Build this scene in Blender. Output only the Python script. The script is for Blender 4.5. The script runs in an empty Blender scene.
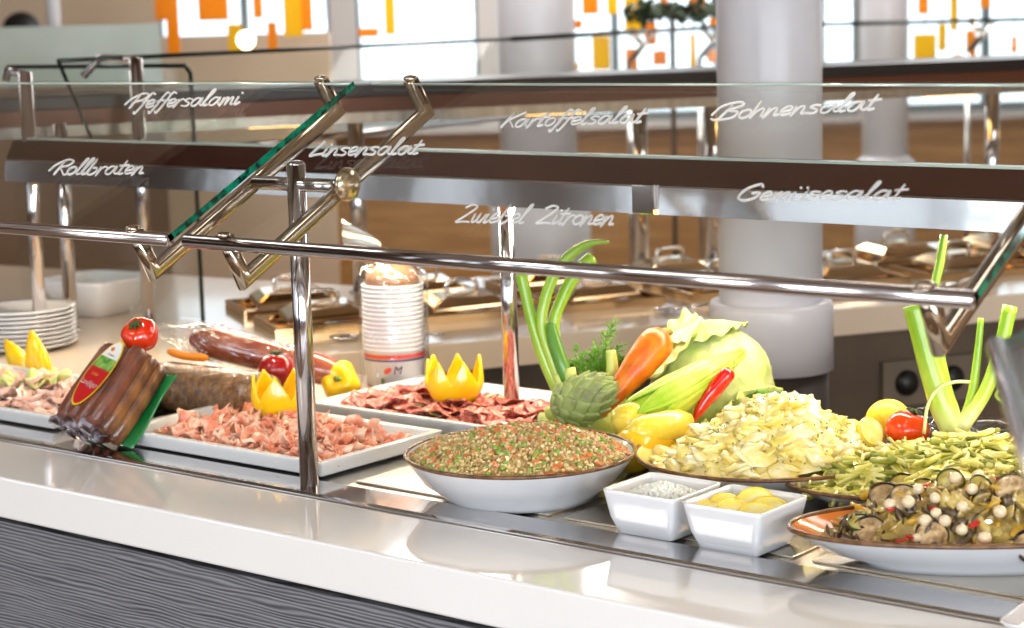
import bpy, bmesh, math, random
import numpy as np
from mathutils import Vector, Matrix, Euler, noise
random.seed(7)
PI = math.pi
sc = bpy.context.scene
COL = sc.collection

# ---------------------------------------------------------------- camera
F = 1991.0; IW, IH = 1024, 628
PITCH = math.radians(8.6); ROLL = 0.027; AZ = math.radians(50.8)
CAM = Vector((0, 0, 1.66))
FH = Vector((-math.cos(AZ), math.sin(AZ), 0)); RH = Vector((math.sin(AZ), math.cos(AZ), 0)); UP = Vector((0, 0, 1))
FW = FH*math.cos(PITCH) - UP*math.sin(PITCH); U0 = FH*math.sin(PITCH) + UP*math.cos(PITCH)
CR = RH*math.cos(ROLL) - U0*math.sin(ROLL); CU = RH*math.sin(ROLL) + U0*math.cos(ROLL)
cam_d = bpy.data.cameras.new('camera'); cam = bpy.data.objects.new('camera', cam_d); COL.objects.link(cam)
cam.matrix_world = Matrix(((CR.x, CU.x, -FW.x, CAM.x), (CR.y, CU.y, -FW.y, CAM.y), (CR.z, CU.z, -FW.z, CAM.z), (0, 0, 0, 1)))
cam_d.sensor_width = 36; cam_d.lens = 36*F/IW; cam_d.clip_start = .05; cam_d.clip_end = 200
cam_d.dof.use_dof = True; cam_d.dof.focus_distance = 3.05; cam_d.dof.aperture_fstop = 4.8
sc.camera = cam
def ray(px, py): return FW + CR*((px-IW/2)/F) - CU*((py-IH/2)/F)
def atz(px, py, z=.9):
    d = ray(px, py); return CAM + d*((z-CAM.z)/d.z)
def aty(px, py, y):
    d = ray(px, py); return CAM + d*((y-CAM.y)/d.y)
def atx(px, py, x):
    d = ray(px, py); return CAM + d*((x-CAM.x)/d.x)
def atd(px, py, d): return CAM + ray(px, py)*d      # at a distance along the view axis

# ---------------------------------------------------------------- render look, sky, lamps
sc.view_settings.view_transform = 'Standard'; sc.view_settings.look = 'None'
sc.view_settings.gamma = 1; sc.view_settings.use_curve_mapping = False
sc.view_settings.exposure = 0.35
sc.render.engine = 'CYCLES'
cy = sc.cycles
cy.use_denoising = True; cy.max_bounces = 10; cy.transparent_max_bounces = 24; cy.glossy_bounces = 5; cy.diffuse_bounces = 3
cy.transmission_bounces = 6; cy.sample_clamp_indirect = 4; cy.caustics_reflective = False; cy.caustics_refractive = False
w = bpy.data.worlds.new('sky'); sc.world = w; w.use_nodes = True
bg = w.node_tree.nodes['Background']; bg.inputs[0].default_value = (.86, .95, 1, 1); bg.inputs[1].default_value = 1.9
def area(name, loc, rot, sx, sy, power, color):
    l = bpy.data.lights.new(name, 'AREA'); l.shape = 'RECTANGLE'; l.size = sx; l.size_y = sy; l.energy = power; l.color = color
    o = bpy.data.objects.new(name, l); COL.objects.link(o); o.location = loc; o.rotation_euler = rot; return o
def spot(name, loc, target, power, color, angle, size=.05, blend=.6):
    l = bpy.data.lights.new(name, 'SPOT'); l.energy = power; l.color = color; l.spot_size = math.radians(angle); l.spot_blend = blend; l.shadow_soft_size = size
    o = bpy.data.objects.new(name, l); COL.objects.link(o); o.location = loc
    o.rotation_euler = (Vector(target)-Vector(loc)).to_track_quat('-Z', 'Y').to_euler(); return o
WARM = (1, .91, .78); DAY = (.86, .93, 1.0)
# unseen fill lights under the ceiling, added to lift the ambient level
for i, (x, y, p) in enumerate(((-3.4, .2, 30), (-1.2, .5, 16), (-5.4, 5.8, 28), (-3.4, 7.4, 44), (-6.8, 3.4, 16), (-6.4, 8.0, 52), (-1.0, 4.8, 22))):
    area('ceiling_panel_light', (x, y, 2.98), (0, 0, 0), 1.2, 1.2, p, (1, .96, .91))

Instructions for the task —
All of the data needs repeating exactly, but the pictures do not.

Solution for this task —
Build this scene in Blender. Output only the Python script. The script is for Blender 4.5. The script runs in an empty Blender scene.
import bpy, bmesh, math, random
import numpy as np
from mathutils import Vector, Matrix, Euler, noise
random.seed(7)
PI = math.pi
sc = bpy.context.scene
COL = sc.collection

# ---------------------------------------------------------------- camera
F = 1991.0; IW, IH = 1024, 628
PITCH = math.radians(8.6); ROLL = 0.027; AZ = math.radians(50.8)
CAM = Vector((0, 0, 1.66))
FH = Vector((-math.cos(AZ), math.sin(AZ), 0)); RH = Vector((math.sin(AZ), math.cos(AZ), 0)); UP = Vector((0, 0, 1))
FW = FH*math.cos(PITCH) - UP*math.sin(PITCH); U0 = FH*math.sin(PITCH) + UP*math.cos(PITCH)
CR = RH*math.cos(ROLL) - U0*math.sin(ROLL); CU = RH*math.sin(ROLL) + U0*math.cos(ROLL)
cam_d = bpy.data.cameras.new('camera'); cam = bpy.data.objects.new('camera', cam_d); COL.objects.link(cam)
cam.matrix_world = Matrix(((CR.x, CU.x, -FW.x, CAM.x), (CR.y, CU.y, -FW.y, CAM.y), (CR.z, CU.z, -FW.z, CAM.z), (0, 0, 0, 1)))
cam_d.sensor_width = 36; cam_d.lens = 36*F/IW; cam_d.clip_start = .05; cam_d.clip_end = 200
cam_d.dof.use_dof = True; cam_d.dof.focus_distance = 3.05; cam_d.dof.aperture_fstop = 4.8
sc.camera = cam
def ray(px, py): return FW + CR*((px-IW/2)/F) - CU*((py-IH/2)/F)
def atz(px, py, z=.9):
    d = ray(px, py); return CAM + d*((z-CAM.z)/d.z)
def aty(px, py, y):
    d = ray(px, py); return CAM + d*((y-CAM.y)/d.y)
def atx(px, py, x):
    d = ray(px, py); return CAM + d*((x-CAM.x)/d.x)
def atd(px, py, d): return CAM + ray(px, py)*d      # at a distance along the view axis

# ---------------------------------------------------------------- render look, sky, lamps
sc.view_settings.view_transform = 'Standard'; sc.view_settings.look = 'None'
sc.view_settings.gamma = 1; sc.view_settings.use_curve_mapping = False
sc.view_settings.exposure = 0.35
sc.render.engine = 'CYCLES'
cy = sc.cycles
cy.use_denoising = True; cy.max_bounces = 10; cy.transparent_max_bounces = 24; cy.glossy_bounces = 5; cy.diffuse_bounces = 3
cy.transmission_bounces = 6; cy.sample_clamp_indirect = 4; cy.caustics_reflective = False; cy.caustics_refractive = False
w = bpy.data.worlds.new('sky'); sc.world = w; w.use_nodes = True
bg = w.node_tree.nodes['Background']; bg.inputs[0].default_value = (.86, .95, 1, 1); bg.inputs[1].default_value = 1.9
def area(name, loc, rot, sx, sy, power, color):
    l = bpy.data.lights.new(name, 'AREA'); l.shape = 'RECTANGLE'; l.size = sx; l.size_y = sy; l.energy = power; l.color = color
    o = bpy.data.objects.new(name, l); COL.objects.link(o); o.location = loc; o.rotation_euler = rot; return o
def spot(name, loc, target, power, color, angle, size=.05, blend=.6):
    l = bpy.data.lights.new(name, 'SPOT'); l.energy = power; l.color = color; l.spot_size = math.radians(angle); l.spot_blend = blend; l.shadow_soft_size = size
    o = bpy.data.objects.new(name, l); COL.objects.link(o); o.location = loc
    o.rotation_euler = (Vector(target)-Vector(loc)).to_track_quat('-Z', 'Y').to_euler(); return o
WARM = (1, .91, .78); DAY = (.86, .93, 1.0)
# unseen fill lights under the ceiling, added to lift the ambient level
for i, (x, y, p) in enumerate(((-3.4, .2, 30), (-1.2, .5, 16), (-5.4, 5.8, 28), (-3.4, 7.4, 44), (-6.8, 3.4, 16), (-6.4, 8.0, 52), (-1.0, 4.8, 22))):
    area('ceiling_panel_light', (x, y, 2.98), (0, 0, 0), 1.2, 1.2, p, (1, .96, .91))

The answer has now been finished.